Monday, November 16, 2020

Why There Must be a Plan B

The SNP want Scottish Independence. I suspect that's not a controversial statement. They also very much want that to come about as a result of a binding referendum, held under the authority of a Section 30 Order from Westminster. And I agree that that would be the ideal way forward - the two sides agreeing the terms of the contest, and then the people of Scotland being given the decision to make.

But...

Given the way the polls stand it would be the height of folly to assume that Westminster will grant that Section 30 Order, regardless of the outcome of the election next year. Indeed, the stronger the showing by the SNP, the greater the motivation for Westminster to try to avoid a referendum.

The thing is, if the polls are at all accurate (and a long sequence of similar results suggests they are), then it is likely that the PM who grants a Section 30 Order will go down in history as the PM who ended the United Kingdom. (Of course, that may be inevitable. Were I the leader of Sinn Fein, I would be biden my time until late January, and then calling loudly and long for a poll on Irish reunification. The strict terms for holding one have been met, and with the new President being a huge friend of Ireland, indeed considering himself to be Irish, Westminster probably couldn't resist that one. And with Brexit causing at least some pragmatic Unionists to value the economic benefits of remaining in the EU over the emotional pull of remaining in the UK, we may well be at, or very close to, the tipping point.)

Anyway, back to Scotland...

If we accept that there is at least the possibility that the PM of the day will just say no, regardless of the democratic will of Scots, then there must be a Plan B - what are the SNP going to do next?

Now, at this point the First Minister's loyalists will advise people just to trust Nicola, assuring them that she has a plan, and that all will be well.

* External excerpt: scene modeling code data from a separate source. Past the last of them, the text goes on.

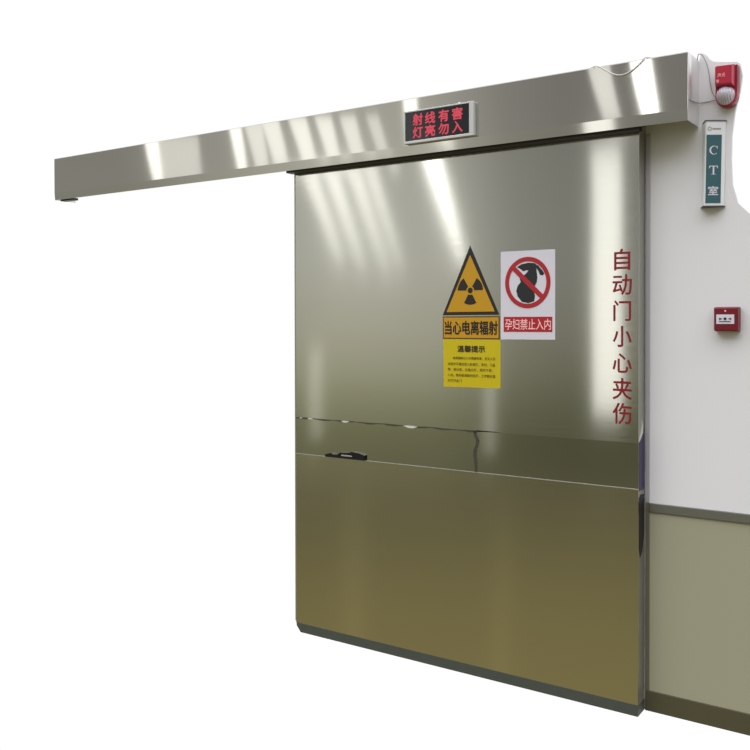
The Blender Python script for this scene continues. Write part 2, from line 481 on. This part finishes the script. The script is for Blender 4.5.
# teal strip following the curved face
bm = bmesh.new()
xs_ = [-.7955, -.785, -.775, -.765, -.755, -.7515]
Z0, Z1 = 1.862, 2.101
rowv = [[bm.verts.new((ctx(x, z), arc_y(x)-dy, z)) for x in xs_] for z, dy in ((Z0, .0016), (Z1, .0016), (Z1, -.001), (Z0, -.001))]
for r in range(4):
    p, q = rowv[r], rowv[(r+1) % 4]
    for i in range(len(xs_)-1): bm.faces.new([p[i], p[i+1], q[i+1], q[i]])
bm.faces.new([r[0] for r in rowv]); bm.faces.new([r[-1] for r in rowv][::-1])
strip = obj('teal_strip', bm, M['teal'], ct)
# serif capitals C and T drawn as outlines, 室 from the font
bm = bmesh.new()
cx = -.7735
def put(pts):
    vs0 = [bm.verts.new((ctx(x, z), arc_y(x)-.0022, z)) for x, z in pts]
    vs1 = [bm.verts.new((ctx(x, z), arc_y(x)-.0010, z)) for x, z in pts]
    bm.faces.new(vs0); bm.faces.new(vs1[::-1])
    for i in range(len(pts)):
        j = (i+1) % len(pts); bm.faces.new([vs0[i], vs1[i], vs1[j], vs0[j]])
zc = 2.047
oc = [(cx+.013*math.cos(math.radians(a)), zc+.0155*math.sin(math.radians(a))) for a in range(45, 316, 15)]
ic = [(cx+.0015+.0095*math.cos(math.radians(a)), zc+.0133*math.sin(math.radians(a))) for a in range(315, 44, -15)]
for i in range(len(oc)-1):
    put([oc[i], oc[i+1], ic[-2-i], ic[-1-i]])
put([(cx+.0075, zc+.0125), (cx+.0105, zc+.0150), (cx+.0105, zc+.0050), (cx+.0090, zc+.0050)])
obj('latin_letter', bm, M['sign_white'], strip)
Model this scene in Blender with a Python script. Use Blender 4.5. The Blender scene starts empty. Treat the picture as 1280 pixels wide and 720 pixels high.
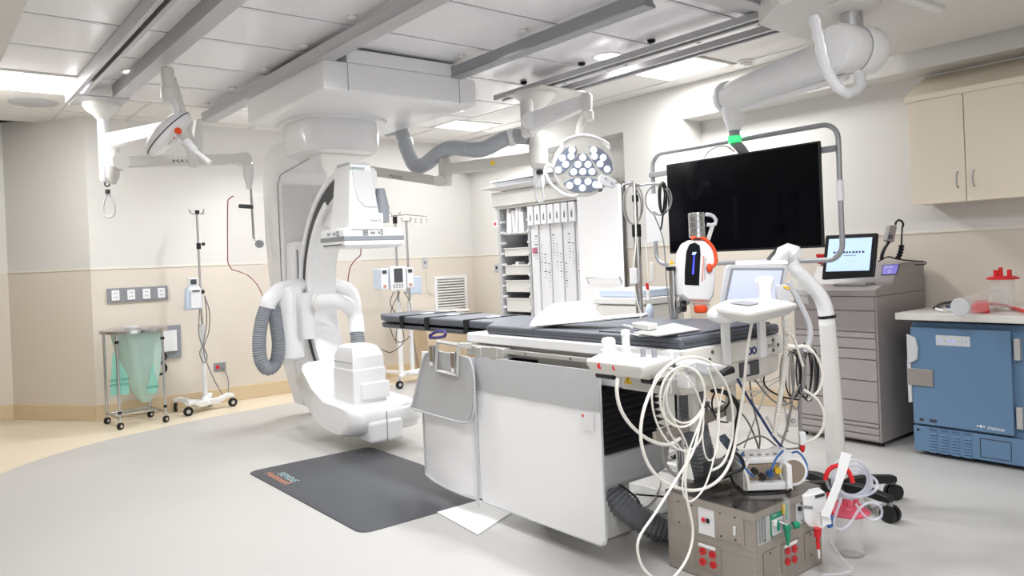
import bpy, math, random
from mathutils import Vector, Matrix, Quaternion
random.seed(7)
S = bpy.context.scene
COL = S.collection
PI = math.pi

# ------------------------------------------------------------------ camera
F = 951.9; CX = 640.0; CY = 329.15; HC = 1.38
R_ = Vector((0.77925579, -0.62533378, -0.04144972))
U_ = Vector((0.03501631, -0.02259122, 0.99913137))
D_ = Vector((0.625727, 0.78003032, -0.00429255))
cd = bpy.data.cameras.new('camera'); cam = bpy.data.objects.new('camera', cd); COL.objects.link(cam)
m = Matrix(((R_.x, U_.x, -D_.x, 0), (R_.y, U_.y, -D_.y, 0), (R_.z, U_.z, -D_.z, HC), (0, 0, 0, 1)))
cam.matrix_world = m
cd.sensor_width = 36; cd.lens = F / 1280 * 36; cd.shift_y = -(360 - CY) / 1280
cd.clip_start = 0.05; cd.clip_end = 60
S.camera = cam
S.view_settings.view_transform = 'Standard'; S.view_settings.look = 'None'
S.view_settings.gamma = 1; S.view_settings.use_curve_mapping = False
S.view_settings.exposure = 0.5

# ------------------------------------------------------------------ world and lights
w = bpy.data.worlds.new('world'); S.world = w; w.use_nodes = True
w.node_tree.nodes['Background'].inputs[0].default_value = (0.975, 0.99, 1.0, 1)
w.node_tree.nodes['Background'].inputs[1].default_value = 1.2

def area(name, loc, sx, sy, power, col=(0.975, 0.988, 1.0), rot=(0, 0, 0)):
    l = bpy.data.lights.new(name, 'AREA'); l.shape = 'RECTANGLE'; l.size = sx; l.size_y = sy
    l.energy = power; l.color = col
    o = bpy.data.objects.new(name, l); COL.objects.link(o); o.location = loc; o.rotation_euler = rot
    return o
LP = [(0.82, 6.95, .6, .66, 22), (5.13, 4.05, .5, .66, 22), (5.05, 7.0, .6, .5, 20), (5.13, 1.0, .5, .9, 4),
      (2.0, 1.2, .6, 1.1, 44), (1.5, -1.0, .6, 1.1, 30), (-0.6, 1.4, .6, 1.1, 30), (0.9, 2.9, .5, .66, 16)]  # this row: fill lamps added out of view, no fixtures in the ceiling
for i, (x, y, sx, sy, p) in enumerate(LP):
    area('panel_and_fill_light', (x, y, 2.895), sx, sy, p)
SPOTS = [(1.45, 6.24), (4.30, 4.08), (4.41, 6.32), (3.05, 3.2), (1.95, 4.3), (3.1, 4.1), (3.0, 7.2)]  # first three sit in downlights; the rest are added fill without fixtures
for i, (x, y) in enumerate(SPOTS):
    l = bpy.data.lights.new('can_and_fill_light', 'SPOT'); l.energy = (40 if i == 0 else 62) if i < 3 else 95; l.spot_size = 2.5; l.spot_blend = 0.8
    l.shadow_soft_size = 0.09; l.color = (0.975, 0.988, 1.0)
    o = bpy.data.objects.new('can_and_fill_light', l); COL.objects.link(o); o.location = (x, y, 2.90)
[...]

But there's a problem with that...

Even if we accept that Nicola does indeed have a Plan B, primed and ready to spring into action should Boris (or his successor) refuse a Section 30 Order, she will need to have a mandate to carry it out - it will have had to go before the electorate and been endorsed (or rejected, of course - but in that case all of this becomes moot).

It's not enough to have a Plan B for what happens if the Section 30 Order continues to be refused. That Plan B must be in the manifesto.